The Private Cloud Strikes Back

Having read JP Rangaswami’s argument against private clouds (and the obvious promoting of his version of cloud) I have only to say that he’s looking for oranges in an apple tree.  His entire premise is based on the idea that enterprises are wholly concerned with cost and sharing risk when that can’t be farther from the truth.  Yes, cost is indeed a factor as is sharing risk but a bigger and more important factor facing the enterprise today is agility and flexibility…something that monolithic leviathan-like enterprise IT systems of today definitely are not.

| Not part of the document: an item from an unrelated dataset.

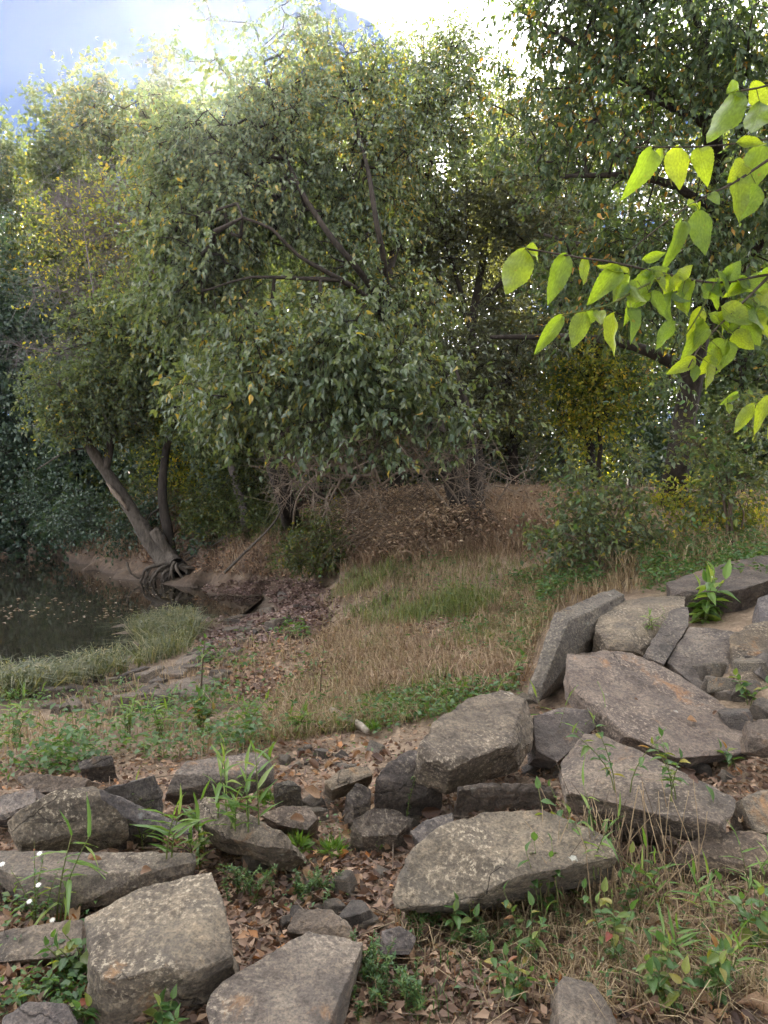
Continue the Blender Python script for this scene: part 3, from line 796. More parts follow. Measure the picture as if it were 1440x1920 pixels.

He then jumps from cost to social enterprise as if there is a causal relationship there when, in fact, they are two separate discussions.  I don’t doubt that if you are a consumer (not just customer) facing organization, it’s best to get on that social enterprise bandwagon but if your main concern is how to better equip and provide the environment and tools necessary to innovate within your organization, the whole social thing is a red herring for selling you things that you don’t need.

Traditional status quo within IT is deeply encumbered by mostly manual processes—optimized for people carrying out commodity IT tasks such as provisioning servers and OSes—that cannot be optimized any further, therefore a different, much better way had to be found.  That way is the private cloud which takes those commodity IT tasks and elevates them to automated and orchestrated, well defined workflows and then utilizes a policy-driven system to carry them out.  Whether these workflows are initiated by a human or as a result of a specific set of monitored criteria, the system dynamically creates and recreates itself based on actual business and performance need—something that is almost impossible to translate into the public cloud scenario.

Not that public cloud cannot be leveraged where appropriate, but the enterprise’s requirement is much more granular and specific than any public cloud can or should allow…simply to JP’s point that they must share the risk among many players and that risk is generic by definition within the public cloud.  Once you start creating one-off specific environments, the commonality is lost and it loses the cost benefits because now you are simply utilizing a private cloud whose assets are owned by someone else…sound like co-lo?

Finally, I wouldn’t expect someone whose main revenue source is based on the idea that a public cloud is better than a private cloud to say anything different than what JP has said, but I did expect some semblance of clarity as to where his loyalties lie…and it looks like it’s not with the best interests of the enterprise customer.